As Adachi consolidated his forces at Hansa Bay and Wewak, where Japanese troops had built numerous bunkers and fortified tunnels into the rising coral, he did not lose sight of Hollandia—in January 1944, he had said the port was his army’s “final base and last strategic point” in New Guinea. He also complained about the lax attitude of the Hollandia garrison, which for too long had been beyond the active combat zone. In March, General Anami, likely fearing envelopment of Madang by the American and Australian forces, ordered Adachi to begin withdrawing westward from Madang and other coastal strongpoints and consolidate his Eighteenth Army at Hollandia. These plans were placed on hold until July or August, however, since both Japanese generals believed that MacArthur would strike along the coast of Australian-governed New Guinea before crossing the border into the former Dutch territory
. Adachi, especially, was convinced the next attacks would come at Hansa Bay and/or Wewak.6
The plan developed by MacArthur’s GHQ called for three simultaneous landings. Two were in the Hollandia area: one at Humboldt Bay, the second about twenty-five miles west at Tanahmerah Bay.
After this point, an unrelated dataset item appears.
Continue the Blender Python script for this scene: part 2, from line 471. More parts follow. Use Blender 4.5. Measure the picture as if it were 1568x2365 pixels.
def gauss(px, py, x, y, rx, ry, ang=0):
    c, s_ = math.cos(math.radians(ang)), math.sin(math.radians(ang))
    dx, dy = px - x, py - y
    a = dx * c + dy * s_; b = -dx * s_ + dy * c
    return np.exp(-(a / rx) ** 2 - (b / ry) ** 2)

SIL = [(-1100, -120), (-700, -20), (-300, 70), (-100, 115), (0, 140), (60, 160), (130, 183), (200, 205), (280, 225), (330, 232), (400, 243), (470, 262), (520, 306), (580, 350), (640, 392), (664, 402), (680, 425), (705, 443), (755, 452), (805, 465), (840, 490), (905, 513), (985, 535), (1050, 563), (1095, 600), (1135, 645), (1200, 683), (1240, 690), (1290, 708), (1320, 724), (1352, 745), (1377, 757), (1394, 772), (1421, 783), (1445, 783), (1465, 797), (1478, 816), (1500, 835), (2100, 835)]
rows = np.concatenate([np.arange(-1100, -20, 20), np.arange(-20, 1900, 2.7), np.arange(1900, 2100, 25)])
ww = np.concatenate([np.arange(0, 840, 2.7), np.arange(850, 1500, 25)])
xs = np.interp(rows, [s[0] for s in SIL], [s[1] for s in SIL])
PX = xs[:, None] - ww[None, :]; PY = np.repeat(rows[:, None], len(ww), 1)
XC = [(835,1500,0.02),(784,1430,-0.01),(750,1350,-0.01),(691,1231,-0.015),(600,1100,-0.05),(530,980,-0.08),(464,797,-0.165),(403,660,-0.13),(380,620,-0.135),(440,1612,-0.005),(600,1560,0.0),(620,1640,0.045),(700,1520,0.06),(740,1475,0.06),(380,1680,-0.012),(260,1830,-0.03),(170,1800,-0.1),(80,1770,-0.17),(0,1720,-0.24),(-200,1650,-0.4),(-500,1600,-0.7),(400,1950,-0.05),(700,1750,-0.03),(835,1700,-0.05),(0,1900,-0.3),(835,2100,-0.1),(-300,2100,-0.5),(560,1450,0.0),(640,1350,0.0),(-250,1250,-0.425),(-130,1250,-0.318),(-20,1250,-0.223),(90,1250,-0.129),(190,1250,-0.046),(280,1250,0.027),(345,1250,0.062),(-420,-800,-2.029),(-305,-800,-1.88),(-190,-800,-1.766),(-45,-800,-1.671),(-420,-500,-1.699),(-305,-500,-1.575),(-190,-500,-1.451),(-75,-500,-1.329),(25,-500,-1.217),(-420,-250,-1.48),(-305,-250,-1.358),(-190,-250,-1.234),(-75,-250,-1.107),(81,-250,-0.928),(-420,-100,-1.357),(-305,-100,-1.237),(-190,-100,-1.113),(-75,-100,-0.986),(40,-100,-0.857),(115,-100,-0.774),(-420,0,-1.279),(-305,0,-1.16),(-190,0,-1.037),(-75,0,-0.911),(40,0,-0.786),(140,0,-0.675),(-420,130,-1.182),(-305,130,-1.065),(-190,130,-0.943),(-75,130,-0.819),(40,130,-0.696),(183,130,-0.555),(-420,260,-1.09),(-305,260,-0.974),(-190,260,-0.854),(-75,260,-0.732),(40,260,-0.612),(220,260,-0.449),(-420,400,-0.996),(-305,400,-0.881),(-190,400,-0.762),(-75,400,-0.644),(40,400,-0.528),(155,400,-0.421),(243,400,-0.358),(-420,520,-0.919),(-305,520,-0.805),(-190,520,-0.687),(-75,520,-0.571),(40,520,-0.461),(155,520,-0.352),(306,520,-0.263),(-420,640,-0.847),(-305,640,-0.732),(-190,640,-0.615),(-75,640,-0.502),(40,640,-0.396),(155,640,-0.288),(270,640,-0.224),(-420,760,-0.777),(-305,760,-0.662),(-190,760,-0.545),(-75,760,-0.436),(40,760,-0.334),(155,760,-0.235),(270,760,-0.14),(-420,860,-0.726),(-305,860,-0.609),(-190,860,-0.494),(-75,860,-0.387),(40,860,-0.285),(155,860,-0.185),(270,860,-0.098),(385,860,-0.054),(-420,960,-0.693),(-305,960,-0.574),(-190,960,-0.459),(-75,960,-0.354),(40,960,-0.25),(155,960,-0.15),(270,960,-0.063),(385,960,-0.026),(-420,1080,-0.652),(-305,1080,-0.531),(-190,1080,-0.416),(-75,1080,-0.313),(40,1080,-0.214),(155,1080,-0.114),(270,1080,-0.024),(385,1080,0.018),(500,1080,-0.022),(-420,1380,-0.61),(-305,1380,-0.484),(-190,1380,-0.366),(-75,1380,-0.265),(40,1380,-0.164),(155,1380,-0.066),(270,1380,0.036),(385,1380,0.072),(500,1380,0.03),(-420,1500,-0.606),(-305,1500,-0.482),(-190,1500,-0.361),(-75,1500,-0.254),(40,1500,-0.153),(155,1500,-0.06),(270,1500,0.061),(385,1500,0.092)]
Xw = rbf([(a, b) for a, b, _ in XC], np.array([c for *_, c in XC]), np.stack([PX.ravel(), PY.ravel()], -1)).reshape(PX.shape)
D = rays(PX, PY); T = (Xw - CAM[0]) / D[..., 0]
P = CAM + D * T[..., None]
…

The third landing would be at Aitape.
Since occupying the Hollandia area in April 1942, the Japanese had constructed three airfields on the Lake Sentani plain between the two bays and behind the seven-thousand-foot-high Cyclops Mountains along the coast. Humboldt Bay was developed to serve as an anchorage for large ships that unloaded their cargoes there for transshipment by barge to the southeast as far as Wewak, 215 miles away. The town of Hollandia, which once served as the governmental seat of the region, was located on the western edge of Humboldt Bay. While the anchorage was important, MacArthur’s main objectives were the three airfields. Capturing and improving them would extend the range of General Kenney’s land-based bombers for future operations along the coast.